Announced during MWC 2018, the Seamless Air Alliance has since grown to twenty-three membercompanies with more than one-hundred key personnel from across the membership participating in its three working groups, with numbers continuing to increase.

The Seamless Air Alliance was created by founding members Airbus, Airtel, Delta Air Lines, OneWeb and Sprint, and quickly joined by Air France KLM, Aeromexico, and GOL Linhas Aereas Inteligentes and global technology leaders including Astronics, Collins Aerospace, Comtech, Cyient, iDirect, Inmarsat, Intelsat, Latecoere, Nokia, and Panasonic. 

Today, the Alliance is pleased to announce five additional new members: Adaptive Channel, Etihad Airways, GlobalReach Technology, Safran, and SITAONAIR.

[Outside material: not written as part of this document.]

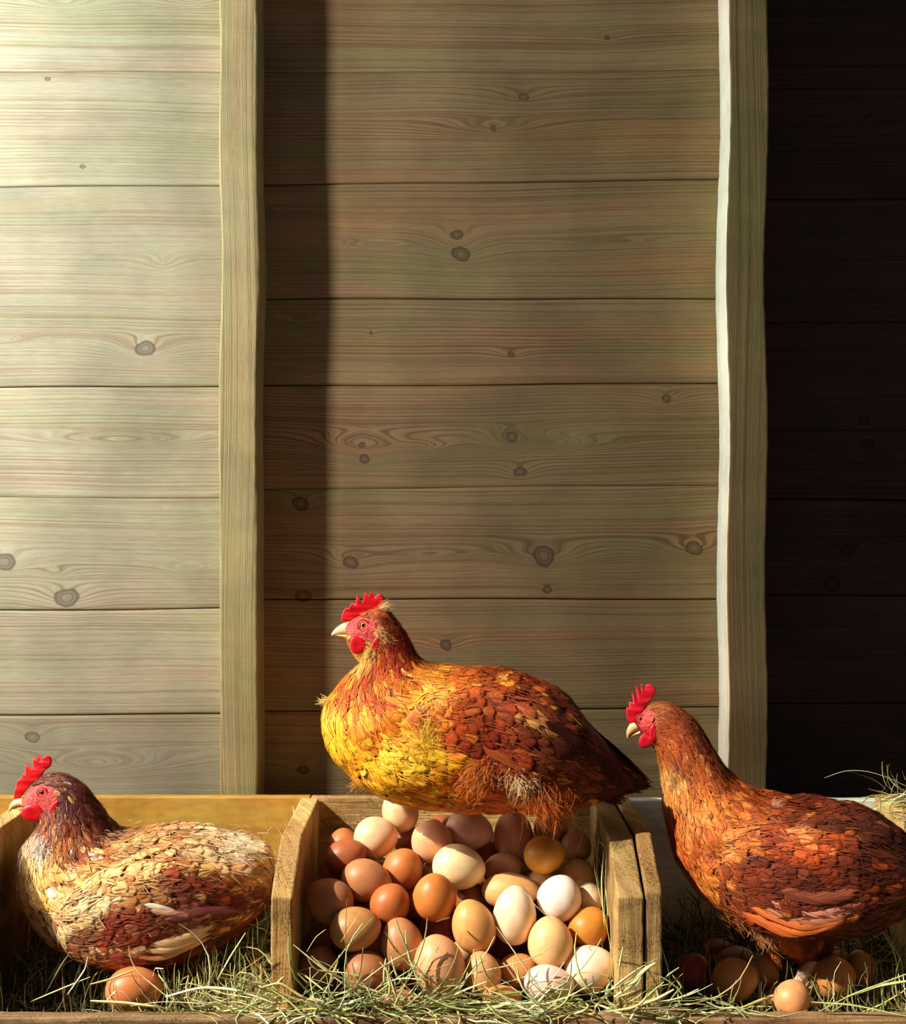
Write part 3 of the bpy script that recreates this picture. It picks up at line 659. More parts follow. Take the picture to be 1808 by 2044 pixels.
def eye_mat(name, iris):
    m, nt, b = newmat(name)
    tc = nd(nt, 'ShaderNodeTexCoord').outputs['Object']
    x, y, z = nd(nt, 'ShaderNodeSeparateXYZ', {0: tc}).outputs
    r = math_(nt, 'SQRT', math_(nt, 'ADD', math_(nt, 'MULTIPLY', x, x), math_(nt, 'MULTIPLY', z, z)))
    c = ramp(nt, r, [(0.0, (0, 0, 0)), (0.50, (0.002, 0.002, 0.002)), (0.56, tuple(lin(iris))), (0.86, tuple(lin(iris)*0.8)), (0.95, (0.05, 0.01, 0.0))])
    nt.links.new(c, b.inputs['Base Color']); b.inputs['Roughness'].default_value = 0.08; b.inputs['Specular IOR Level'].default_value = 0.6
    return m
M['eye_gold'] = eye_mat('eye_golden', (222, 160, 30)); M['eye_orange'] = eye_mat('eye_orange', (214, 96, 24)); M['eye_brown'] = eye_mat('eye_brown', (150, 62, 30))
# body skin: under-plumage and bare red face, from attributes
def body_mat():
    m, nt, b = newmat('hen_body')
    col = nd(nt, 'ShaderNodeAttribute', attribute_name='Col').outputs['Color']
    fc = nd(nt, 'ShaderNodeAttribute', attribute_name='face').outputs['Fac']
    tc = nd(nt, 'ShaderNodeTexCoord').outputs['Object']
    n = nd(nt, 'ShaderNodeTexNoise', {'Vector': tc, 'Scale': 650.0, 'Detail': 3.0}).outputs['Fac']
    n2 = nd(nt, 'ShaderNodeTexNoise', {'Vector': tc, 'Scale': 160.0, 'Detail': 3.0}).outputs['Fac']
    n3 = nd(nt, 'ShaderNodeTexNoise', {'Vector': tc, 'Scale': 330.0, 'Detail': 2.0, 'Distortion': 1.2}).outputs['Fac']
    red = mix(nt, mapr(nt, n2, 0.38, 0.66), L4((166, 12, 18)), L4((206, 62, 44)))
    under = mix(nt, 1.0, col, (0.5, 0.42, 0.36, 1), 'MULTIPLY')
    nt.links.new(mix(nt, fc, under, red), b.inputs['Base Color'])
    b.inputs['Roughness'].default_value = 0.5
    nt.links.new(nd(nt, 'ShaderNodeBump', {'Height': math_(nt, 'ADD', n, math_(nt, 'MULTIPLY', n3, 1.6)), 'Strength': 0.9, 'Distance': 0.0010}).outputs[0], b.inputs['Normal'])
    return m
M['body'] = body_mat()

def catmull(A, n):
    A = np.asarray(A, float); k = len(A); t = np.linspace(0, k - 1, n)
    i = np.clip(np.floor(t).astype(int), 0, k - 2); f = (t - i)[:, None]
    Pm = np.concatenate([[2*A[0] - A[1]], A, [2*A[-1] - A[-2]]])
    p0, p1, p2, p3 = Pm[i], Pm[i + 1], Pm[i + 2], Pm[i + 3]
    return 0.5*((2*p1) + (p2 - p0)*f + (2*p0 - 5*p1 + 4*p2 - p3)*f**2 + (3*p1 - p0 - 3*p2 + p3)*f**3)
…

“We are extremely pleased to have these companies join and be a part of the companies driving the next generation of connectivity.” said Mr Mandala.

The Seamless Air Alliance will enable travelers boarding any flight, on any airline, anywhere in the world, to use their own devices to automatically connect to the Internet with no complicated login process nor paywall to scramble over.

The Alliance is also announcing the release of a new research study on the economic benefit of standardization on the inflight connectivity market at Mobile World Congress. This report is available for download at https://www.seamlessalliance.com/publications/

The Alliance is moving rapidly towards an expected demonstration of the technology later in 2019 and anticipates massive interest in Barcelona from the whole communications eco-system.